Athletes in all Jefferson Parish public schools and those who take part in
"strenuous" after-school activities, such as band, cheerleading and
marching units of ROTC, are subject to random testing of their hair for
traces of marijuana, cocaine, methamphetamines, PCP and ecstasy. They are
not tested for alcohol or steroids. The tests, which cost $40 each, detect
past drug use for up to 90 days.

With a $600,000 federal grant, the parish recently expanded the program to
test sixth-, seventh- and eighth-graders who have been expelled and sent to
one of two "alternative schools" in the parish.

Positives not prosecuted

The program is administered through the office of District Attorney Paul
Connick Jr., but students who test positive aren't criminally prosecuted.
Instead, they are steered into a five-week parent-student counseling
program, during which the students are drug-tested three times. If they
fail, they are sent to a more intensive program.

"This is not a punitive thing," Connick said. "I don't know who is testing
positive. I don't want to know. I just don't want that kid ever to enter
the criminal justice system."

Connick said the program has driven down drug use. Last year, fewer than 2
percent of the students tested for drugs had positive results. Over the
past two months, a parish official said, none has. Among those expelled
students, between 25 percent and 30 percent tested positive.

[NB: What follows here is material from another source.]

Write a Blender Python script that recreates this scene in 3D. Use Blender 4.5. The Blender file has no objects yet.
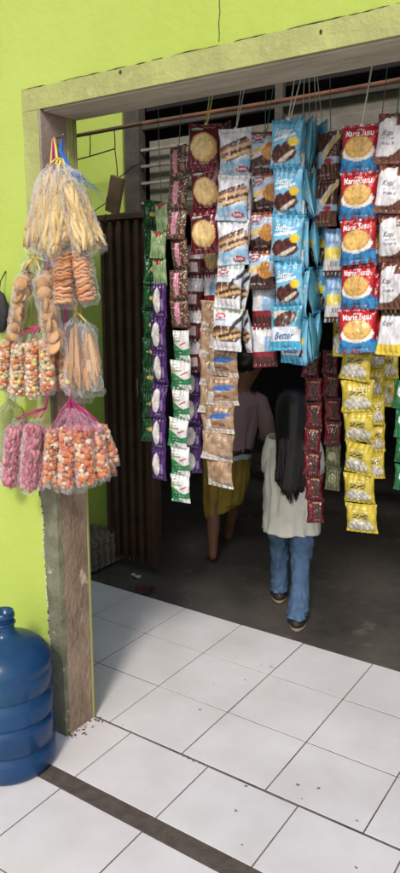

Scientific evidence about the effectiveness of student drug testing is
inconsistent. A 1999 study in Oregon found that drug use at a high school
with random testing of athletes was a quarter of what it was at another
school that didn't test. A University of Michigan survey of 76,000 students
nationwide published in April 2003 came to the opposite conclusion. It
found drug testing had no significant effect on the use of illicit drugs
among students or athletes.

Suspicions about testing

Connick's uncle, former Orleans Parish District Attorney Harry Connick, was
the driving force behind drug-testing students in southeast Louisiana. He
secured a $400,000 federal grant to begin hair-sample testing but ran into
stiff resistance.

Marie Farve, president of the Orleans District Parent Teacher Association,
worked with Connick to get drug-testing in New Orleans. She said their
efforts were met with hostility.

Even after parents had agreed to drug testing at G.W. Carver and Frederick
Douglass senior high schools, the School Board blocked it, she said.

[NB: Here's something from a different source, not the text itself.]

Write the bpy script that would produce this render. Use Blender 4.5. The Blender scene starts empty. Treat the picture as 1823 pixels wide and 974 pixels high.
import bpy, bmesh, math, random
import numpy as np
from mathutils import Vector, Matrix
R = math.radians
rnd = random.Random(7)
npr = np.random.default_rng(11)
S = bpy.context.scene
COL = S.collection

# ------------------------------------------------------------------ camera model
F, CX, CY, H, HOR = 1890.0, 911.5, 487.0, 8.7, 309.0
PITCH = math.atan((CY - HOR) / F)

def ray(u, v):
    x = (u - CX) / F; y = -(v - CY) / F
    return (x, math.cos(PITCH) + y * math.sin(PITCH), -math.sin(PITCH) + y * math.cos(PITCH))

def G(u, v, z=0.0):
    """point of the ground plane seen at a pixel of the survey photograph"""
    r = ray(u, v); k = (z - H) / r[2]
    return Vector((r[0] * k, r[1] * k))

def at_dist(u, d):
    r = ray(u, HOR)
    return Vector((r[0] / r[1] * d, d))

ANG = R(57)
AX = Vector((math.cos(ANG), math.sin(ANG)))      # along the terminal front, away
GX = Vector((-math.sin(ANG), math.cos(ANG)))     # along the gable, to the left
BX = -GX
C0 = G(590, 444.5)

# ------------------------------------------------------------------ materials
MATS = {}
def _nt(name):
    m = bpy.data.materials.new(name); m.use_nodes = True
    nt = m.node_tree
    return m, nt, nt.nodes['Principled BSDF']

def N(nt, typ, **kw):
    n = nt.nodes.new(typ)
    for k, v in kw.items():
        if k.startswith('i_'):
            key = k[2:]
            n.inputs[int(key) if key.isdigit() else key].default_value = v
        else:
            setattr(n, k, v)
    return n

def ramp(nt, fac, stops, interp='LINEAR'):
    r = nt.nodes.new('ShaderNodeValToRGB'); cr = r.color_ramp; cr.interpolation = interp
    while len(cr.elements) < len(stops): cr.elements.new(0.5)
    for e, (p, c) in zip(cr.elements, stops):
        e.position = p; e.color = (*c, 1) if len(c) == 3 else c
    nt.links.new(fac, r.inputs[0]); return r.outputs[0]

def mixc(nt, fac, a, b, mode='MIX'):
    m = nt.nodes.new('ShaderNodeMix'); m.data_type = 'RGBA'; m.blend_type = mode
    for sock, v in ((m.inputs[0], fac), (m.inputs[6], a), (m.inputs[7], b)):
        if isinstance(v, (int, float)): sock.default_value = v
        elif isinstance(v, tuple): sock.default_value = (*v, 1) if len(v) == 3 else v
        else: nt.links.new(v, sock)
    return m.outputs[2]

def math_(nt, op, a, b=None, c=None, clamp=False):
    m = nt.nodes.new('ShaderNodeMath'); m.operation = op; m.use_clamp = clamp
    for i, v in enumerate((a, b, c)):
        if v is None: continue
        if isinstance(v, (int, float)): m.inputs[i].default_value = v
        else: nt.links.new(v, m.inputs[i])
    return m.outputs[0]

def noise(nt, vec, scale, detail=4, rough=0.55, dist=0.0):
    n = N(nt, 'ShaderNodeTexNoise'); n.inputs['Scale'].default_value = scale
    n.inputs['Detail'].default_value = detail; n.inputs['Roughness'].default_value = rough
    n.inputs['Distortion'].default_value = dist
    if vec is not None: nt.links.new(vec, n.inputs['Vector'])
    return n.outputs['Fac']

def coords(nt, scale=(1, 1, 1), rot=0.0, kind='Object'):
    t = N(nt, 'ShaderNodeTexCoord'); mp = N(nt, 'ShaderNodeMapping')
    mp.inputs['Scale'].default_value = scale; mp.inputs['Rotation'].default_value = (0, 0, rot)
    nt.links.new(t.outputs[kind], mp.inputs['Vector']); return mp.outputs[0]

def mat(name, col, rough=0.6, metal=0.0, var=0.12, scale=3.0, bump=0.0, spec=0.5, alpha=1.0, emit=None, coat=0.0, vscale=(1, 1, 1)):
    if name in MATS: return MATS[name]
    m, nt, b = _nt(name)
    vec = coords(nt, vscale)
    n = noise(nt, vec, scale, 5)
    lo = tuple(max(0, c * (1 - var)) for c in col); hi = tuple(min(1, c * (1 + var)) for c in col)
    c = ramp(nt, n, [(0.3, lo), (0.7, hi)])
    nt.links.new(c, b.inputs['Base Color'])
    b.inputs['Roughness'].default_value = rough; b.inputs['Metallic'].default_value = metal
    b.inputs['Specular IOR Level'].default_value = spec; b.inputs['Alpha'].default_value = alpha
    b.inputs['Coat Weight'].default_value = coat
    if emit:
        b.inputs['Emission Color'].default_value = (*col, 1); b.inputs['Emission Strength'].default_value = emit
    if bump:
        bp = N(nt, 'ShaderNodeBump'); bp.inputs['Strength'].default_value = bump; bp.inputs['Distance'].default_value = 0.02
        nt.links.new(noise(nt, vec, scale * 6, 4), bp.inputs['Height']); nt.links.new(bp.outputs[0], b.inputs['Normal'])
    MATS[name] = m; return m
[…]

"It was stopped with the promise that the school system would do its own
testing," Farve said. "It never happened."

Orleans Parish District Attorney Eddie Jordan, who succeeded Connick last
year, said school officials and some parents were skeptical of the
drug-testing program.

"There were suspicions about the motives of his office in doing the
testing," Jordan said. "Parents were not sure what would come of the
results and the accuracy of the testing, especially as it relates to
African-American children."

Minutes of an Orleans Parish School Board meeting in 2002 reflect concerns
that the hair of African-American students, who make up a majority of the
student body in the parish, would produce more false positives than that of
Caucasian students.

Grant mostly for Jeff

Jordan also raised concerns that Harry Connick chose the Massachusetts
company Psychemedics Corp. to do the testing without putting the contract
out to bid. According to Jordan, the grant money Connick secured was
earmarked for Jefferson Parish and two parochial schools in New Orleans,
not the Orleans Parish public school system.

"I was appalled to hear that it was for Jefferson Parish primarily," Jordan
said.

Parochial schools have more legal leeway to test students, and several in
the metropolitan area have had programs for years. De La Salle High School
conducts random hair-sample tests of all students. Jordan's son graduated
from the school, and the district attorney signed a permission slip that
permitted him to be tested.

"I thought it would be good to know if my son was involved, and he would
have the proper follow-up if there had been a problem," Jordan said.

The school's Web site says false positives from secondhand smoke and the
"coarseness" of African-American hair are "negligible." If students fail
the test once, they get counseling. If they fail again, they are asked to
leave.

The Jefferson Parish program hasn't been entirely free of controversy. Last
year, 130 students rebelled against the giving hair samples by shaving
their bodies. The students were forced to provide urine samples instead,
and the School Board adopted a new policy.

Student-athletes are now required to have a minimum amount of hair if they
want to be on a team. School officials call the policy "No hair, no play."